A favorite of The Black Sheep, Nisei is the largest Malört bar in the city (It’s gotta be, right? There’s like 100 bottles stacked on the walls). It’s also been around since 1951, and, oh boy, does it show: the floors are gross, the darts are free, and the inside is dark even on the most beautiful of Chicago summer days. We like $3 Red Dog beers (not bad, actually), a few shots of Malort (don’t forget one for your bartender), or get ’em together (a Malört Boilermaker). Oh! And they’re opening a back patio this summer. 

3.) Sluggers:

The perfect spot for getting drunk and taking balls straight to the face in the middle of the afternoon. By this, we mean it’s like the only place we’ve ever heard of that has indoor batting cages. You can get pretty much any kind of beer your beating Cubs heart desires, but just know that there’s opportunity for it to spill all over your Kris Bryant jersey at the fault of one of the hundreds of children running around in the arcade upstairs.
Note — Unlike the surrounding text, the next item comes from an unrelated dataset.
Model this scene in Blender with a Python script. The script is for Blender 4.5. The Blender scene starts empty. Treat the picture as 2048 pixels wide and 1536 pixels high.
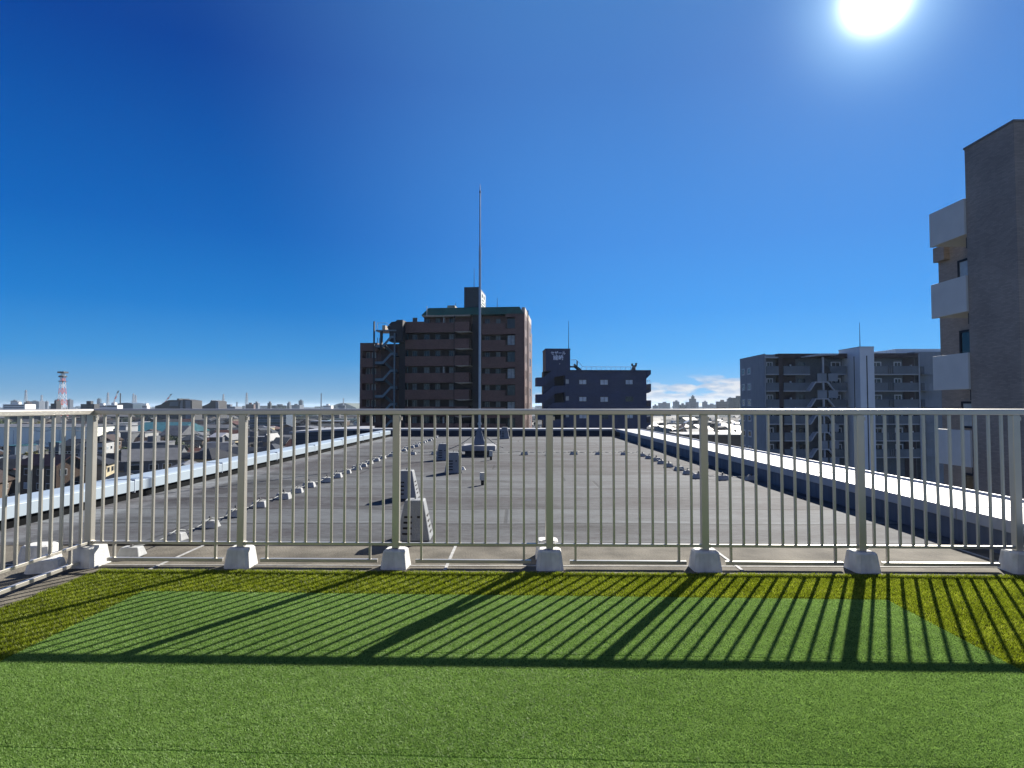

At the end of the day, it’s not the batting cages OR the beer you want to come for — it’s the dueling pianos on Fridays and Saturdays.

2.) Blarney Stone:

Blarney Stone is a great bar if you like getting drunk enough to fall on your face and have nobody really notice. The beer is cheap, the floor has a thin layer of dirt covering it, and, if you look out the window on any day the Cubs are playing, you’ll find a quaint pile of vomit resting next to the door. Plus, at least one of the bartenders knows someone you also know, so they’ll be a little more lenient with you if your friend leaves their credit card there and needs you to pick it up. 

1.) The Cubby Bear:

This bar is VERY large. Large enough that its main source of beer distribution is done by handing patrons $9 Bud Light tall boys from icy troughs near the entrance and further in the back near the stage.   

If you find yourself in wandering around Wrigley after a Cubs (or honestly, even a particularly warm Saturday night) Clark Street’s going to be a shitshow wherever you are.